Israel's Secret Plan to Kill Saddam
J E R U S A L E M, Jan. 11 -- — During the first Gulf War in 1991, the United States pressured Israel to ignore is long-standing policy of sure and swift retaliation when Saddam Hussein sent nearly 40 Scud missiles into the country, leading to 13 deaths.
But it now turns out that Israel quickly began planning a delayed response — a bold, top-secret plan to assassinate Saddam.
It ended only when a training exercise for the mission went horribly wrong, killing five Israeli soldiers. At the time, the Israeli military claimed the target of the plot that led to the tragic accident was Sheik Hassan Nasrallah, the leader of Hezbollah in Lebanon.
Details of the plan were reported for the first time last month in Yedioth Ahronoth, Israel's largest-circulation newspaper.
Pro and Con
The Israeli government was sharply divided on whether to even try to undertake an assassination plot, according to the newspaper's account. The intelligence services were highly skeptical that it could succeed. But the military, led by Ehud Barak, then the army's chief of staff and later prime minister, championed the plan.
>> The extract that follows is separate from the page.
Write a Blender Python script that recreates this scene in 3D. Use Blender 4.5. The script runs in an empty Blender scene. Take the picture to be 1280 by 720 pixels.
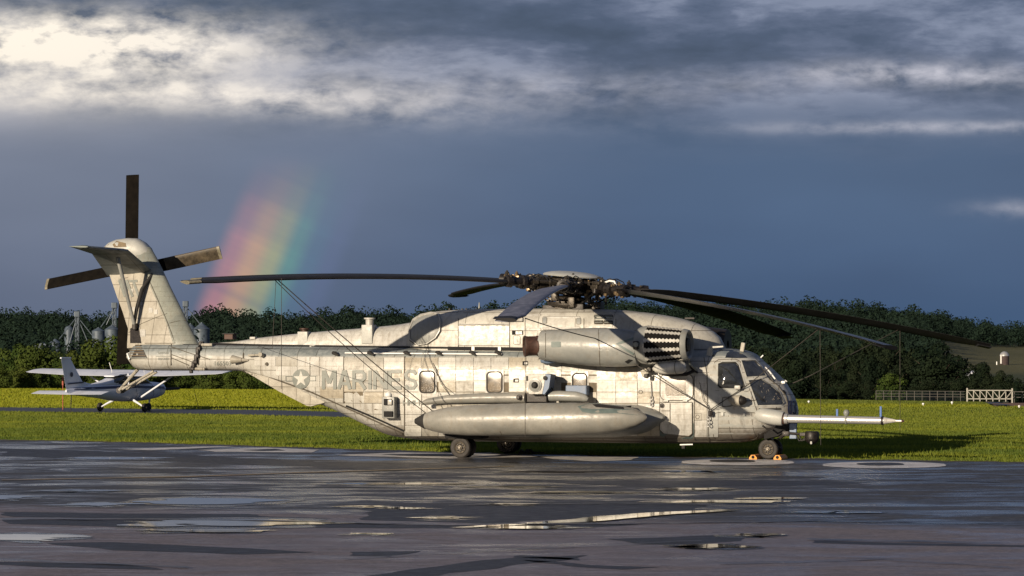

Not only would it even the score for the Scud missile attacks during the war, but Israeli officials were frustrated by the fact that Saddam had held onto power after the war.
"This guy was a distorted character that presented, in my judgment, a profound, long-term, critical kind of threat to the state of Israel as well as to the whole region," Barak told ABCNEWS in his first television interview about the plan.
The assignment was given to Israel's most elite special forces unit, the equivalent of the U.S. Army's Delta Force. The unit had executed some of Israel's most daring military operations, including the 1976 raid on Entebbe, Uganda, to rescue hostages held by Palestinian hijackers.
Planning began under Prime Minister Yitzhak Shamir and continued after he was replaced by Yitzhak Rabin.